A survey crew, including chain carriers and ax men to clear trees and brush, would travel through the wilderness, measuring distances and bearings and preparing maps and property plats.
Surveying was a seasonal task and was a profession that contributed to the livelihood of men who were also farmers, millers, craftsmen and bureaucrats. Surveyors learned under apprenticeships from fathers and uncles or were taught by private instructors. Many were self-taught in spite of the range of skills required.
Surveying might have been a respected profession, but it was also a dangerous one. Much the surveying was done in the fall and winter months after the harvests were in and fallen leaves left better sightlines. The surveying crews worked in harsh weather through often nearly impassable terrains and faced attacks by wild animals and Native Americans.
And the dangers weren’t confined to the wilds of the Pennsylvania woods. Surveyors were often unable or unwilling to meet the exacting or, in some cases, unethical expectations of their employers. Employers were willing to forge survey warrants, bribe chain carriers and surveyors and issue death threats in order to acquire or enlarge their land claims.
Surveyors using their compasses and chains began carving the Depreciation Lands which covered much of what would become Butler County into lots.
According to the Bureau, the Donation Lands were immediately north of the so-called Depreciation Lands and west of the Allegheny River. It included parts of the future counties of Clarion, Crawford, Erie, Lawrence, Mercer and Venango counties as well as north and northeast Butler County. The northern boundary between the Depreciation and Donation Lands passed from east to west almost centrally through the future Butler County and was about four miles north of the future county seat of Butler
The Donation Lands were divided into 10 surveying districts with 2,570 lots totaling over 550,000 acres. Lots were distributed by a lottery system.

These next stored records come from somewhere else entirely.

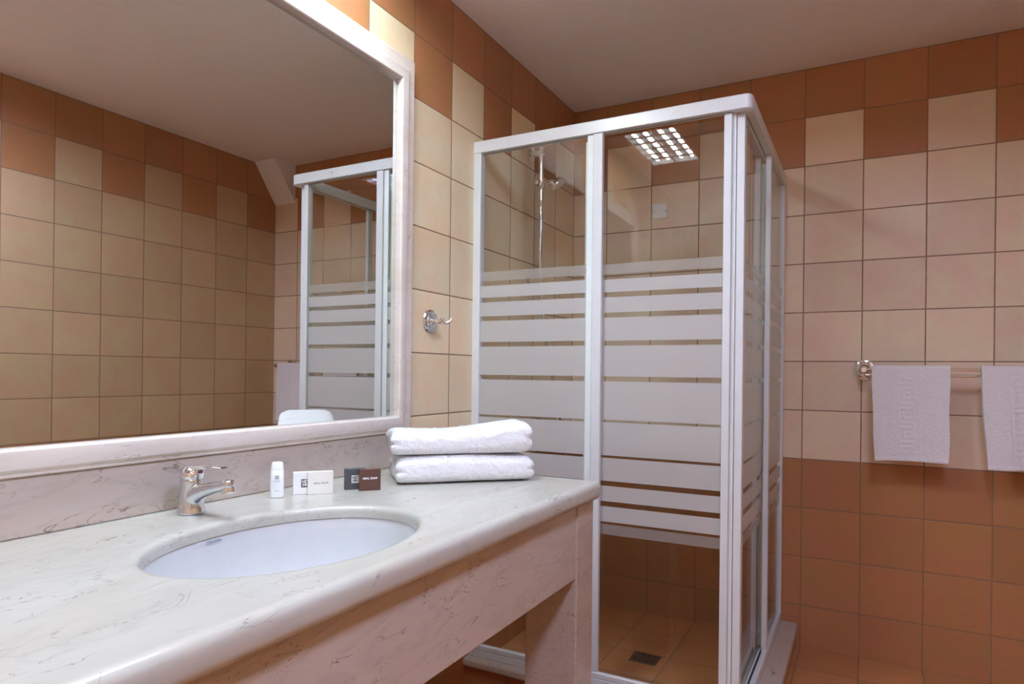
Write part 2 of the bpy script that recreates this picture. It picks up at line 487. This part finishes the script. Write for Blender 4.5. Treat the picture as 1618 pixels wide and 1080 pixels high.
lip2 = [bm.verts.new((v.co.x, v.co.y, CZ-0.0225)) for v in lip]
ring_bridge(bm, [outer[-1], lip, lip2, under, inner[-1]])
bmesh.ops.remove_doubles(bm, verts=bm.verts, dist=1e-5)
add('countertop', bm, 'marble', van, smooth=True, angle=50)
# splashback standing on the counter
bm = B(); box(bm, 0.0006, 0.020, Y0, 1.545, CZ, 0.868, 0.003)
add('backsplash', bm, 'marble_shaded', van)
# apron and legs
bm = B(); box(bm, 0.548, 0.572, Y0+0.02, 1.455, 0.553, CZ-0.0445, 0.0015)
add('apron', bm, 'marble_shaded', van)
for ya, yb in ((1.455, 1.561), (Y0+0.01, Y0+0.02)):
    if yb-ya < 0.05: yb = ya+0.10; ya2 = ya
    bm = B(); box(bm, 0.44, 0.574, ya, yb, 0, CZ-0.0445, 0.0025)
    box(bm, 0.5735, 0.5755, ya+0.004, ya+0.016, 0, CZ-0.05)
    add('leg', bm, 'marble_shaded', van)

# ------------------------------------------------------------------ basin
bas = empty('washbasin', (HX, HY, CZ-0.0233), 'oval white ceramic washbasin set under the marble counter', 'basin')
bm = B(); nb = 96
def ering(g, z, f=1.0): return [bm.verts.new((HX+(HA+g)*f*math.cos(2*PI*i/nb), HY+(HB+g)*f*math.sin(2*PI*i/nb), z)) for i in range(nb)]
zr = CZ-0.0233
rings = [ering(0.016, zr-0.012), ering(0.016, zr-0.0005), ering(0.004, zr-0.0005), ering(0.002, zr-0.004)]
dep = 0.150
for k in range(1, 19):
    u_ = k/18
    f = (1-u_**2.6)**(1/2.2)*0.93+0.07 if u_ < 1 else 0.07
    rings.append(ering(0.001, zr-0.004-dep*math.sin(u_*PI/2)**0.9, max(f, 0.09)))
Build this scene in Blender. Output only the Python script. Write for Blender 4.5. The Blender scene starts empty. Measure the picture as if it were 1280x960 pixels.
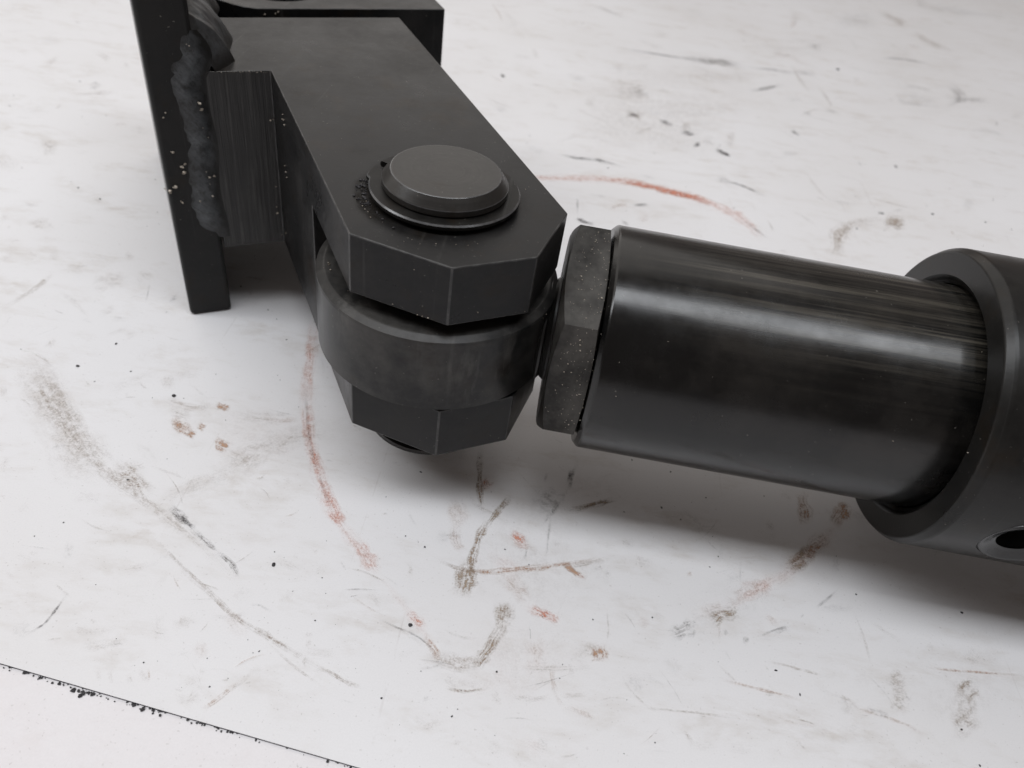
import bpy, bmesh, math, random
from mathutils import Vector, Matrix, noise

MM = 0.001
scene = bpy.context.scene
COL = scene.collection
rnd = random.Random(7)

# ------------------------------------------------------------------ camera
F_PX, PITCH, ROLL, CAM_H = 959.84, math.radians(41.5613), math.radians(9.7188), 160.0
fw = Vector((0, math.cos(PITCH), -math.sin(PITCH)))
rt = Vector((1, 0, 0))
up = rt.cross(fw)
r2 = math.cos(ROLL) * rt + math.sin(ROLL) * up
u2 = -math.sin(ROLL) * rt + math.cos(ROLL) * up
cam_data = bpy.data.cameras.new('camera')
cam_data.sensor_fit = 'HORIZONTAL'
cam_data.sensor_width = 36.0
cam_data.lens = F_PX / 1280 * 36.0
cam_data.clip_start = 0.01
cam_data.clip_end = 50
cam_data.dof.use_dof = True
cam_data.dof.focus_distance = 0.178
cam_data.dof.aperture_fstop = 21.0
cam = bpy.data.objects.new('camera', cam_data)
cam.matrix_world = Matrix(((r2.x, u2.x, -fw.x, 0), (r2.y, u2.y, -fw.y, 0), (r2.z, u2.z, -fw.z, CAM_H * MM), (0, 0, 0, 1)))
COL.objects.link(cam)
scene.camera = cam

# ------------------------------------------------------------------ light: workshop ceiling fixture, unseen rear panel and a dim room
world = bpy.data.worlds.new('World')
scene.world = world
world.use_nodes = True
bgn = world.node_tree.nodes['Background']
bgn.inputs['Color'].default_value = (1.0, 0.87, 0.81, 1)
bgn.inputs['Strength'].default_value = 0.155

def area(name, loc, size, power, color, target):
    d = bpy.data.lights.new(name, 'AREA')
    d.shape = 'RECTANGLE'
    d.size, d.size_y = size
    d.energy = power
    d.color = color
    o = bpy.data.objects.new(name, d)
    o.location = loc
    v = Vector(target) - Vector(loc)
    o.rotation_euler = v.to_track_quat('-Z', 'Y').to_euler()
    COL.objects.link(o)
    return o
area('ceiling_fixture', (-0.75, -0.10, 1.5), (3.3, 0.38), 30.0, (0.93, 0.96, 1.0), (-0.75, -0.08, 0))
# unseen area panel for the bright far wall and ceiling; fills reflections and shade
area('far_side_fill', (-1.1, 1.25, 1.55), (4.5, 3.2), 36.0, (1.0, 0.965, 0.925), (-0.1, 0.15, 0))

scene.view_settings.view_transform = 'Standard'
scene.view_settings.look = 'None'
scene.view_settings.exposure = 0.0
scene.view_settings.gamma = 1.0
scene.cycles.use_denoising = True
scene.cycles.max_bounces = 6
scene.cycles.transparent_max_bounces = 48
scene.cycles.use_adaptive_sampling = True
scene.cycles.adaptive_threshold = 0.02

# ------------------------------------------------------------------ helpers
def tag(o, label=None, cat=None, kind=None, group=None):
    if label: o['label'] = label
    if cat: o['category'] = cat
    if kind: o['kind'] = kind
    if group: o['group'] = group
    return o

def empty(name, loc, label, cat):
    o = bpy.data.objects.new(name, None)
    o.empty_display_size = 0.01
    o.location = Vector(loc) * MM
    COL.objects.link(o)
    tag(o, label, cat)
    return o

def finish(name, bm, mats, parent=None, smooth=True, angle=32, bevel=0.0, segs=2, edge_mat=-1):
    """bm is in world millimetres; link it as ONE mesh object in metres."""
    me = bpy.data.meshes.new(name)
    bmesh.ops.recalc_face_normals(bm, faces=bm.faces[:])
    org = Vector((0, 0, 0))
    q = parent
    while q is not None:
        org += q.location
        q = q.parent
    for v in bm.verts:
        v.co = v.co * MM - org
    bm.to_mesh(me)
    bm.free()
    for m in (mats if isinstance(mats, (list, tuple)) else [mats]):
        me.materials.append(m)
    if smooth:
        for p in me.polygons:
            p.use_smooth = True
        me.set_sharp_from_angle(angle=math.radians(angle))
    o = bpy.data.objects.new(name, me)
    COL.objects.link(o)
    if parent is not None:
        o.parent = parent
    if bevel > 0:
        b = o.modifiers.new('edge', 'BEVEL')
        b.width = bevel * MM
        b.segments = segs
        b.limit_method = 'ANGLE'
        b.angle_limit = math.radians(28)
        b.harden_normals = True
        b.material = edge_mat
    return o

def prism(bm, pts, z0, z1):
    lo = [bm.verts.new((p[0], p[1], z0)) for p in pts]
    hi = [bm.verts.new((p[0], p[1], z1)) for p in pts]
    n = len(pts)
    bm.faces.new(lo[::-1]); bm.faces.new(hi)
    for i in range(n):
        j = (i + 1) % n
        bm.faces.new((lo[i], lo[j], hi[j], hi[i]))

def lathe(bm, prof, origin, axis, e1, e2, seg=96, closed=False):
    """prof = [(along, radius)...] swept round the axis."""
    origin, axis, e1, e2 = map(Vector, (origin, axis, e1, e2))
    full = []                                     # hold flat faces flat: support loops beside every profile corner
    n = len(prof)
    for i in range(n):
        full.append(prof[i])
        if i == n - 1 and not closed:
            break
        a, b = Vector(prof[i]), Vector(prof[(i + 1) % n])
        L = (b - a).length
        if L > 0.7:
            full += [tuple(a.lerp(b, 0.12 / L)), tuple(a.lerp(b, 1 - 0.12 / L))]
    prof = full
    rings = []
    for s, r in prof:
        if r < 1e-6:
            rings.append([bm.verts.new(origin + axis * s)] * seg)
        else:
            rings.append([bm.verts.new(origin + axis * s + r * (math.cos(2 * math.pi * k / seg) * e1 + math.sin(2 * math.pi * k / seg) * e2)) for k in range(seg)])
    pairs = list(zip(rings, rings[1:]))
    if closed:
        pairs.append((rings[-1], rings[0]))
    for a, b in pairs:
        for k in range(seg):
            j = (k + 1) % seg
            vs = []
            for v in (a[k], a[j], b[j], b[k]):
                if v not in vs:
                    vs.append(v)
            if len(vs) > 2:
                bm.faces.new(vs)

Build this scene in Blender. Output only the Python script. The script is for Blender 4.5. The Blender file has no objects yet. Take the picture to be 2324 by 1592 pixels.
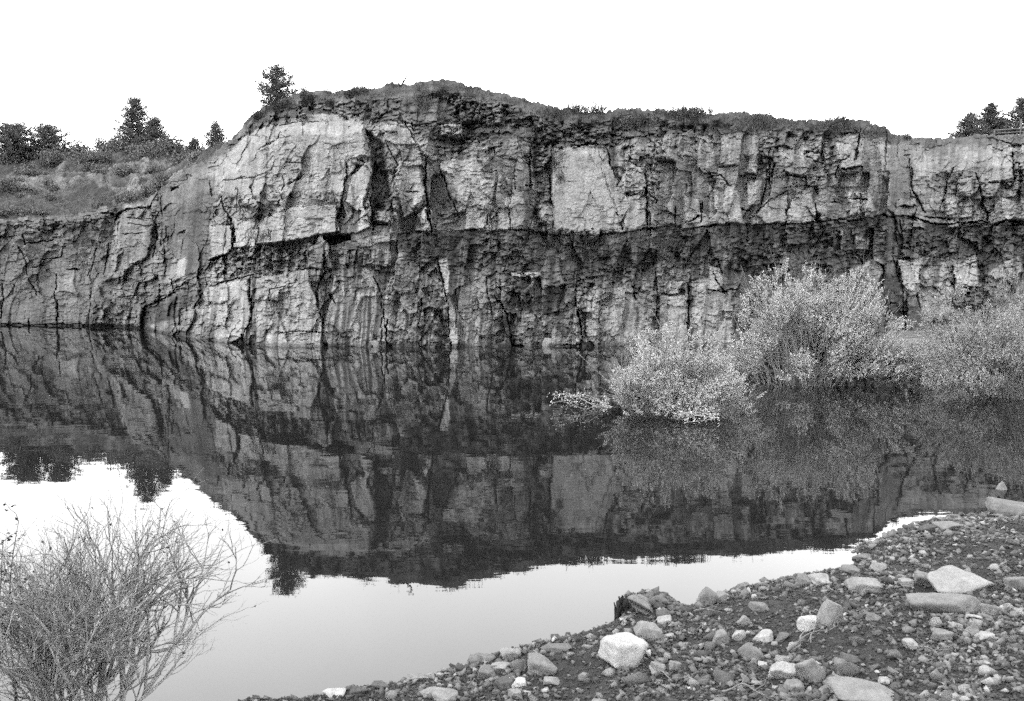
import bpy, math, random
import numpy as np
from mathutils import Vector
F32 = np.float32
rng = np.random.default_rng(7)
random.seed(7)
sc = bpy.context.scene
COL = sc.collection

# ------------------------------------------------------------------ camera model
W0, H0, FP = 2324.0, 1592.0, 2260.0
CX, CY = W0 / 2, H0 / 2
TH = math.atan(196 / FP)
CH = 3.0
ct, st = math.cos(TH), math.sin(TH)

def ray(px, py):
    xc = (px - CX) / FP; yc = (CY - py) / FP
    return xc, ct + yc * st, -st + yc * ct

def at(px, py, Y):
    dx, dy, dz = ray(px, py)
    return np.array([dx / dy * Y, Y, CH + dz / dy * Y])

def proj(X, Y, Z):
    h = Z - CH
    w = Y * ct - h * st
    return CX + FP * X / w, CY - FP * (Y * st + h * ct) / w

def at_z(px, py, z):
    dx, dy, dz = ray(px, py)
    t = (z - CH) / dz
    return np.array([dx * t, dy * t, z])

# ------------------------------------------------------------------ noise
def hsh(ix, iy, seed):
    h = (ix.astype(np.int64) * 374761393 + iy.astype(np.int64) * 668265263 + seed * 1274126177) & 0xFFFFFFFF
    h = ((h ^ (h >> 13)) * 1274126177) & 0xFFFFFFFF
    h = ((h ^ (h >> 16)) * 2246822519) & 0xFFFFFFFF
    h = h ^ (h >> 13)
    return (h & 0xFFFFFF).astype(F32) / F32(16777216.0)

def vn(x, y, seed=0):
    x0 = np.floor(x); y0 = np.floor(y)
    fx = (x - x0).astype(F32); fy = (y - y0).astype(F32)
    fx = fx * fx * (3 - 2 * fx); fy = fy * fy * (3 - 2 * fy)
    ix = x0.astype(np.int64); iy = y0.astype(np.int64)
    a = hsh(ix, iy, seed); b = hsh(ix + 1, iy, seed); c = hsh(ix, iy + 1, seed); d = hsh(ix + 1, iy + 1, seed)
    return (a + (b - a) * fx) * (1 - fy) + (c + (d - c) * fx) * fy

def fbm(x, y, seed=0, o=4, g=0.5):
    s = 0; a = 1.0; t = 0.0
    for k in range(o):
        s = s + a * vn(x * 2 ** k + 17.3 * k, y * 2 ** k - 9.1 * k, seed + k * 31)
        t += a; a *= g
    return s / t * 2 - 1

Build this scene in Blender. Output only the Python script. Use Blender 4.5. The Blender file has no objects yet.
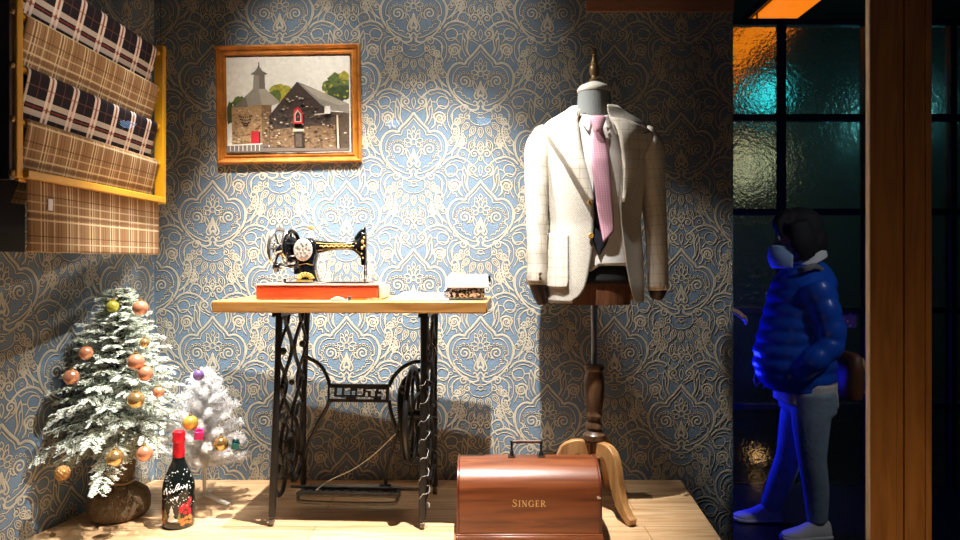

Surveyors also laid out what would become Butler County itself.
According to the 1909 “History of Butler and Butler County Pa.”, in 1800 the State Legislature created Butler County on March 12. Named for General Richard Butler who was killed in the Battle of Wabash River on Nov. 4, 1791, when the Northwest Confederacy of Native Americans overwhelmed American Gen. Arthur St. Clair’s forces, the new county was bounded by Venango County to the north, Armstrong County to the east, Allegheny County to the south and Beaver, Lawrence and Mercer Counties to the west.
The county encompassed 814 miles or 529,960 acres. In 1801, commissioners were appointed to establish the county lines. The history records Samuel Rippey, Harry Evans, John McBride as surveyors and Beatty Quinn as their axeman.
After the surveyors made their report, the Legislature appointed Isaac Weaver, John Hamilton, Thomas Martin and Presley Carr Lane to locate the site of the future county seat within four miles from the center of the county which was also named Butler.
By 1855, surveyors determined the limits of Butler County to be: beginning at the mouth of Buffalo Creek at Freeport following a line west 23 miles to a corner of Alexander’s District on the west side of Beaver County, then a line north 23 miles to where Muddy Creek and Slippery Rock Creek united, then along the Mercer County line north to 15 degrees east, then a line 15 miles to a corner near Harrisville, then east 15 miles to a corner near the Allegheny River near Emlenton, then south 30 miles along the Armstrong County line to the beginning at the mouth of Buffalo Creek.